■ **Supplied data**
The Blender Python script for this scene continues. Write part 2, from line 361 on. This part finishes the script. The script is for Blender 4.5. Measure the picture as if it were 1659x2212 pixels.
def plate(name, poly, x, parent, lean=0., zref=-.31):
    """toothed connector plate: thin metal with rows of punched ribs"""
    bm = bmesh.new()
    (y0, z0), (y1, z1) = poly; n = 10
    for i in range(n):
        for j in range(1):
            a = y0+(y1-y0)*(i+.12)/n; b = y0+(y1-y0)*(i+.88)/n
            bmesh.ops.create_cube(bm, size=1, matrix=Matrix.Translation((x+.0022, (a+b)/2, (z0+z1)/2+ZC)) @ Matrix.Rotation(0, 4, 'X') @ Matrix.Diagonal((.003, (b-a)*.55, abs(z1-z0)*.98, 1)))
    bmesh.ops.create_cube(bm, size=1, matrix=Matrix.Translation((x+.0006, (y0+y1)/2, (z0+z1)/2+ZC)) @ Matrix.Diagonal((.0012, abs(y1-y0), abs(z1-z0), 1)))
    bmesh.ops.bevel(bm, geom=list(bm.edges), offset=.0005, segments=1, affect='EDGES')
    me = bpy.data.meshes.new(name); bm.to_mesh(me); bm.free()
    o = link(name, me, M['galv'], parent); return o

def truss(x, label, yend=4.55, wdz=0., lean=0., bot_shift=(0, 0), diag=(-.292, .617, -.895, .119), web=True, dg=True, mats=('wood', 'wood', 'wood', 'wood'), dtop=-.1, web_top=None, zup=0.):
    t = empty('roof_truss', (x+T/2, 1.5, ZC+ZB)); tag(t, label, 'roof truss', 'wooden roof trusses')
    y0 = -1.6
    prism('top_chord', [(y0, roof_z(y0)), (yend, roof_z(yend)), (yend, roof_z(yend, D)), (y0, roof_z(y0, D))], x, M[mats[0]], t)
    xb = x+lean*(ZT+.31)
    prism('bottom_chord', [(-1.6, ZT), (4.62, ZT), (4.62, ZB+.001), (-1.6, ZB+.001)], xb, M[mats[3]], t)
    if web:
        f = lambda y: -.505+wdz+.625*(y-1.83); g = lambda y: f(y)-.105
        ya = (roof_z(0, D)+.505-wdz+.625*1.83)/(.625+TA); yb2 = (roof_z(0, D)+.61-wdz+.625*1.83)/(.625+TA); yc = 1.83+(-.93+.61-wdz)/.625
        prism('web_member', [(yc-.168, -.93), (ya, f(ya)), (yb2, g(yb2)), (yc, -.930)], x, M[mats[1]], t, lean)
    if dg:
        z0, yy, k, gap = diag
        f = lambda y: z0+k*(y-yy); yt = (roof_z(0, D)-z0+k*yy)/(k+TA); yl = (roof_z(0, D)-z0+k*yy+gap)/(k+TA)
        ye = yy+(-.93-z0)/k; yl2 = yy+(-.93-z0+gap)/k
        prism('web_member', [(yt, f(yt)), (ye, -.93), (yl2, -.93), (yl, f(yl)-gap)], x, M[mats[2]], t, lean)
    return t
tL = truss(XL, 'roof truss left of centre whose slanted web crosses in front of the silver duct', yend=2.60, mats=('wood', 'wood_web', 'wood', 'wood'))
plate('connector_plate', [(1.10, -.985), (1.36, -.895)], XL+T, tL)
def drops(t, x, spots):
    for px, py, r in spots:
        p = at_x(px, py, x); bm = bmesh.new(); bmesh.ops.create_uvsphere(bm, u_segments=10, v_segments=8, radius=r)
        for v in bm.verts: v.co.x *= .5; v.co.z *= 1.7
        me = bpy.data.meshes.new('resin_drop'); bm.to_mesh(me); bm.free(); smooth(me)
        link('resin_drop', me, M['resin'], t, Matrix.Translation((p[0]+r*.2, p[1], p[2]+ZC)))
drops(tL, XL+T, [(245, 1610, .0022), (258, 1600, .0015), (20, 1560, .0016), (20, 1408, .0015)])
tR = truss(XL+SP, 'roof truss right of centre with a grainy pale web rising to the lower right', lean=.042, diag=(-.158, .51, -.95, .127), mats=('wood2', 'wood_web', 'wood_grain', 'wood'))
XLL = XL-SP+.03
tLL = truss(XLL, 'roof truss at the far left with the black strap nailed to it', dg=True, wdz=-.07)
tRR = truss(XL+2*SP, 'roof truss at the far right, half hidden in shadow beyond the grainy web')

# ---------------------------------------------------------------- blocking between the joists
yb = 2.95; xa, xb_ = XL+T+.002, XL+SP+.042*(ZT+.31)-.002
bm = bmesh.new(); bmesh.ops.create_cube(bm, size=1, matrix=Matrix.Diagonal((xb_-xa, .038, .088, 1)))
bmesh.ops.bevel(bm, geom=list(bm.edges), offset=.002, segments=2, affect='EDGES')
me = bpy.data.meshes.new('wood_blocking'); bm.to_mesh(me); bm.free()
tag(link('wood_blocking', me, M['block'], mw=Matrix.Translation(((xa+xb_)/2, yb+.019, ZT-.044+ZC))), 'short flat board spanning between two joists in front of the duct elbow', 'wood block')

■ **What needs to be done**
Write out the whole listing exactly.

■ **Worked solution**
The Blender Python script for this scene continues. Write part 2, from line 361 on. This part finishes the script. The script is for Blender 4.5. Measure the picture as if it were 1659x2212 pixels.
def plate(name, poly, x, parent, lean=0., zref=-.31):
    """toothed connector plate: thin metal with rows of punched ribs"""
    bm = bmesh.new()
    (y0, z0), (y1, z1) = poly; n = 10
    for i in range(n):
        for j in range(1):
            a = y0+(y1-y0)*(i+.12)/n; b = y0+(y1-y0)*(i+.88)/n
            bmesh.ops.create_cube(bm, size=1, matrix=Matrix.Translation((x+.0022, (a+b)/2, (z0+z1)/2+ZC)) @ Matrix.Rotation(0, 4, 'X') @ Matrix.Diagonal((.003, (b-a)*.55, abs(z1-z0)*.98, 1)))
    bmesh.ops.create_cube(bm, size=1, matrix=Matrix.Translation((x+.0006, (y0+y1)/2, (z0+z1)/2+ZC)) @ Matrix.Diagonal((.0012, abs(y1-y0), abs(z1-z0), 1)))
    bmesh.ops.bevel(bm, geom=list(bm.edges), offset=.0005, segments=1, affect='EDGES')
    me = bpy.data.meshes.new(name); bm.to_mesh(me); bm.free()
    o = link(name, me, M['galv'], parent); return o

def truss(x, label, yend=4.55, wdz=0., lean=0., bot_shift=(0, 0), diag=(-.292, .617, -.895, .119), web=True, dg=True, mats=('wood', 'wood', 'wood', 'wood'), dtop=-.1, web_top=None, zup=0.):
    t = empty('roof_truss', (x+T/2, 1.5, ZC+ZB)); tag(t, label, 'roof truss', 'wooden roof trusses')
    y0 = -1.6
    prism('top_chord', [(y0, roof_z(y0)), (yend, roof_z(yend)), (yend, roof_z(yend, D)), (y0, roof_z(y0, D))], x, M[mats[0]], t)
    xb = x+lean*(ZT+.31)
    prism('bottom_chord', [(-1.6, ZT), (4.62, ZT), (4.62, ZB+.001), (-1.6, ZB+.001)], xb, M[mats[3]], t)
    if web:
        f = lambda y: -.505+wdz+.625*(y-1.83); g = lambda y: f(y)-.105
        ya = (roof_z(0, D)+.505-wdz+.625*1.83)/(.625+TA); yb2 = (roof_z(0, D)+.61-wdz+.625*1.83)/(.625+TA); yc = 1.83+(-.93+.61-wdz)/.625
        prism('web_member', [(yc-.168, -.93), (ya, f(ya)), (yb2, g(yb2)), (yc, -.930)], x, M[mats[1]], t, lean)
    if dg:
        z0, yy, k, gap = diag
        f = lambda y: z0+k*(y-yy); yt = (roof_z(0, D)-z0+k*yy)/(k+TA); yl = (roof_z(0, D)-z0+k*yy+gap)/(k+TA)
        ye = yy+(-.93-z0)/k; yl2 = yy+(-.93-z0+gap)/k
        prism('web_member', [(yt, f(yt)), (ye, -.93), (yl2, -.93), (yl, f(yl)-gap)], x, M[mats[2]], t, lean)
    return t
tL = truss(XL, 'roof truss left of centre whose slanted web crosses in front of the silver duct', yend=2.60, mats=('wood', 'wood_web', 'wood', 'wood'))
plate('connector_plate', [(1.10, -.985), (1.36, -.895)], XL+T, tL)
def drops(t, x, spots):
    for px, py, r in spots:
        p = at_x(px, py, x); bm = bmesh.new(); bmesh.ops.create_uvsphere(bm, u_segments=10, v_segments=8, radius=r)
        for v in bm.verts: v.co.x *= .5; v.co.z *= 1.7
        me = bpy.data.meshes.new('resin_drop'); bm.to_mesh(me); bm.free(); smooth(me)
        link('resin_drop', me, M['resin'], t, Matrix.Translation((p[0]+r*.2, p[1], p[2]+ZC)))
drops(tL, XL+T, [(245, 1610, .0022), (258, 1600, .0015), (20, 1560, .0016), (20, 1408, .0015)])
tR = truss(XL+SP, 'roof truss right of centre with a grainy pale web rising to the lower right', lean=.042, diag=(-.158, .51, -.95, .127), mats=('wood2', 'wood_web', 'wood_grain', 'wood'))
XLL = XL-SP+.03
tLL = truss(XLL, 'roof truss at the far left with the black strap nailed to it', dg=True, wdz=-.07)
tRR = truss(XL+2*SP, 'roof truss at the far right, half hidden in shadow beyond the grainy web')

# ---------------------------------------------------------------- blocking between the joists
yb = 2.95; xa, xb_ = XL+T+.002, XL+SP+.042*(ZT+.31)-.002
bm = bmesh.new(); bmesh.ops.create_cube(bm, size=1, matrix=Matrix.Diagonal((xb_-xa, .038, .088, 1)))
bmesh.ops.bevel(bm, geom=list(bm.edges), offset=.002, segments=2, affect='EDGES')
me = bpy.data.meshes.new('wood_blocking'); bm.to_mesh(me); bm.free()
tag(link('wood_blocking', me, M['block'], mw=Matrix.Translation(((xa+xb_)/2, yb+.019, ZT-.044+ZC))), 'short flat board spanning between two joists in front of the duct elbow', 'wood block')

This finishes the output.